Restaurants try to make food you will remember and want again. Authors try to write books you can't stop reading. It's silly to imagine that any type of media would do anything other than seek to gain your interest and attention. It's our job to have personal hygiene and to control our information diet. This postmodern social construction perspective that tries to blame everyone for our problems is a lame approach to the problem.
I see where you are coming from, but this is different because:
1. The restaurant isn't lacing your food with cocaine
2. The author is incentivizing reading, which is generally a good thing
You are right, it is our job to control our information diet but when the ability to control is diminished through the consumption, then we have a problem which doesn't fit into the model of "get your shit together".
There's also a social responsibility you inherit when you start selling products that have harmful side-effects. Auto manufacturers have to comply with emission testing, drug makers have to prove efficacy, air conditioning manufacturers have to adhere to air quality standards etc. What do social media companies have to do? Very little if anything, and that's the problem. We've yet to find a counter-balance that works and protects the consumer, so we're in this era where we're trying to find out what we can do, but the landscape is changing so fast that we're trying to hit a moving target.
> 1. The restaurant isn't lacing your food with cocaine
Cocaine creates a much larger chemical change in the brain and can kill you in high doses so it’s not really comparable.
> 2. The author is incentivizing reading, which is generally a good thing
Says who? Why is reading inherently a good thing?
And all of those things are regulated because they have what most consider to be objectively bad effects on the body (with metrics based on cellular harm).
If you genuinely want to understand what we're talking about here, I suggest you read up on how certain behavior discharge dopamine on cue, how that builds tolerance and addiction.

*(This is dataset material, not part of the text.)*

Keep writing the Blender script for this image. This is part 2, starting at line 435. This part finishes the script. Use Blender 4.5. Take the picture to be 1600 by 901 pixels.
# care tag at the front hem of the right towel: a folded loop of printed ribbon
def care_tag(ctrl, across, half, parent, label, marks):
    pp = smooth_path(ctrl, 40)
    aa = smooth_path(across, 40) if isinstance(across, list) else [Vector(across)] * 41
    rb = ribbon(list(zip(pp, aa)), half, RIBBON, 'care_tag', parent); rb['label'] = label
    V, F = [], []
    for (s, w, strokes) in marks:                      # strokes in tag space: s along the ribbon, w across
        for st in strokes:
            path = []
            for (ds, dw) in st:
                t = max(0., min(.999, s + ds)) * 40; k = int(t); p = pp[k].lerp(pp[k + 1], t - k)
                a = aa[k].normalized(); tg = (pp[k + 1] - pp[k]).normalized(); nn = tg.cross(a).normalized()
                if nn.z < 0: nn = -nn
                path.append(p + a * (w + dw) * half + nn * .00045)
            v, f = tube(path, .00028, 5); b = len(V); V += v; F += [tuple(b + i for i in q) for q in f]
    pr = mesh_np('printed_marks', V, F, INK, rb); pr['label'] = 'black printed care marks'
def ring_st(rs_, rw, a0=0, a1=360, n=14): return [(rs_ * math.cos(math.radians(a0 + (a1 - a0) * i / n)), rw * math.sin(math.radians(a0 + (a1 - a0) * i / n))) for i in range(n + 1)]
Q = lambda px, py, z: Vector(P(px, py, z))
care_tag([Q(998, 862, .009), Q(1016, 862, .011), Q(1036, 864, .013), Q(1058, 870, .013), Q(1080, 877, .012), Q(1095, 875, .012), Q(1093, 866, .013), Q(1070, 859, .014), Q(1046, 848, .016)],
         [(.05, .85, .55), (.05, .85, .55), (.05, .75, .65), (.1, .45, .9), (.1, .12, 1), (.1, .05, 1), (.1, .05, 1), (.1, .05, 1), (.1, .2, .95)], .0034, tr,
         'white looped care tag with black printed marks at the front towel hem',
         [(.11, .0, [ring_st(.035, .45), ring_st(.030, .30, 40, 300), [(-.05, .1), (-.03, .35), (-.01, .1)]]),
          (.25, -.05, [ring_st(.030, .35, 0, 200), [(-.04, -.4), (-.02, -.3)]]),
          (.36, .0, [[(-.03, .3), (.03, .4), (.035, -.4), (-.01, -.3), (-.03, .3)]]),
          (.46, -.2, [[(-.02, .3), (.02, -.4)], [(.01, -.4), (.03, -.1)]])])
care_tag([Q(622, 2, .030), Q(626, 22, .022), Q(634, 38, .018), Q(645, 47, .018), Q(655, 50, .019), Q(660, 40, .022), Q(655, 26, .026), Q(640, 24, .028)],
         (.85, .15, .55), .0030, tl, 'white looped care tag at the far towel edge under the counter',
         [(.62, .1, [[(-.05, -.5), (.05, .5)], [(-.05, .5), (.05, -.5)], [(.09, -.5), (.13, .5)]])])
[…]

Then perhaps you understand the difference between this subject and the examples you gave.
I agree. People are on social media more because other alternatives for entertainment have dwindled in affordability, quality, abundance, etc. Perhaps the problem that should be addressed are the lack of quality alternatives rather than the industry tactics of a particular form of entertainment.
This is a reductionist take on the problem. If I knowingly spike your drink with habit forming chemicals, and I don't tell you about it, am I in the wrong?